V. I.   Lenin

The Capitalists Must Be Exposed


Published: Pravda No. 67, June 9 (May 27), 1917. Published according to the text in Pravda.
Source: Lenin Collected Works, Progress Publishers, 1964, Moscow, Volume 24, pages 521-522.
Translated: Isaacs Bernard
Transcription\Markup: B. Baggins and D. Walters
Public Domain: Lenin Internet Archive 1999 (2005). You may freely copy, distribute, display and perform this work; as well as make derivative and commercial works. Please credit “Marxists Internet Archive” as your source.


V. Bazarov, admittedly an authority on the condition of our industries, wrote in Novaya Zhizn for May 24:

The war and the resulting economic and financial break-down have created a state of affairs in which the private interest of private enterprise tends not towards strengthening and developing the productive forces of the country. but towards destroying them It is much more profitable at the present moment—in expectation of higher prices—to keep all the material elements of capital inactive than to put them into circulation; it is more profitable to produce, on terms ruinous to the country, absolutely useless military supplies than to serve conscientiously the pressing needs of the people; and it is most profitable of all to build new munition factories which will never be utilised, and which would not be in a position to start work until two or three years hence. Is it any wonder that our so-called ‘national economy’ has degenerated into an orgy of wanton pillage, into industrial anarchy, into a systematic spoliation of the national wealth?... Why should an ignorant, and, for that matter, even a fully class-conscious worker, forego an ‘excessive’ increase in wages amounting to three or four rubles, when lie sees hundreds of millions of rubles looted and squandered before his very eyes?”

No honest person can deny that V. Bazarov is speaking the exact truth.

Anorgy of pillage”—no other words can describe the behaviour of the capitalists during the war.

This orgy is leading to national disaster.

We cannot keep silent. We cannot put up with it.

Every worker who knows and understands what is going on at “his” factory, every office employee working in a bank, factory or commercial house, who cannot remain indifferent to his country’s ruin, every engineer, statistician, accountant—all should do everything in their power to collect accurate, even fragmentary, and, if possible, documented   data concerning this orgy of pillage, i.e., concerning prices and profits.

We must not keep silent. We must not put up with it. After all, we are not children to let ourselves be lulled by promises made by near-socialist ministers or by commissions, departments, or sub-departments of government officials.
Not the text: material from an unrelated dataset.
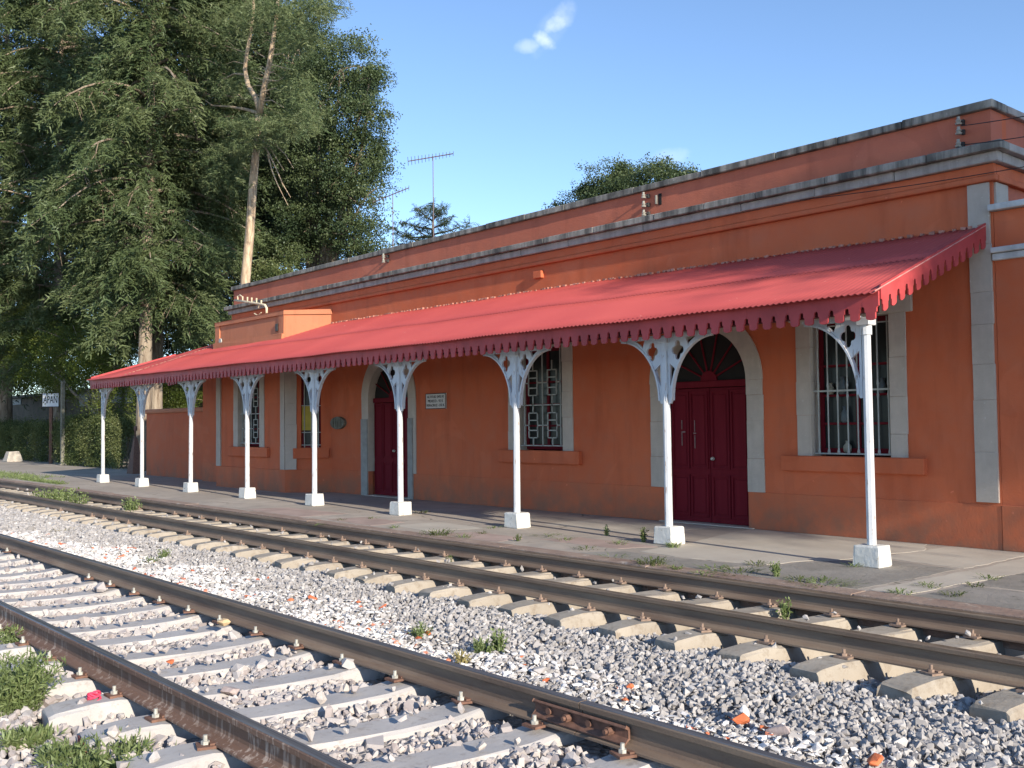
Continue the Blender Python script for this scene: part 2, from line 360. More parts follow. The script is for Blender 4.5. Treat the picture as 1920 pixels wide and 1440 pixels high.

If the Russian Government were not a captive of the capitalists, if it were made up of people who could and would act decisively, act to save their country from ruin, it would immediately, without a day’s, without an hour’s delay, issue a decree ordering the publication of all prices charged on war contracts, of all data pertaining to profits.

To chatter about the impending debacle arid about saving the country from ruin without doing this, means descending to the level of deceivers of the people, or of playthings in the hands of tricksters.

To expect a government of capitalists, of Lvov, Tereshchenko, Shingaryov and Co., and their impotent, toylike “appendage” in the persons of Chernov, Tsereteli, Peshekhonov and Skohelev, to issue such a decree, and thus expose the capitalists,, would be childish and naive, Only those suffering from “ministerialist softening of the brain” are likely to expect that.

All the more energetically therefore must we encourage private initiative. Comrades and citizens! All those who really wish to save the country from famine must immediately collect and publish all accessible data pertaining to prices and profits.

Exposing the capitalists is the first step towards curbing the capitalists.

Exposing the orgy of pillage is the first step in our fight against the pillagers.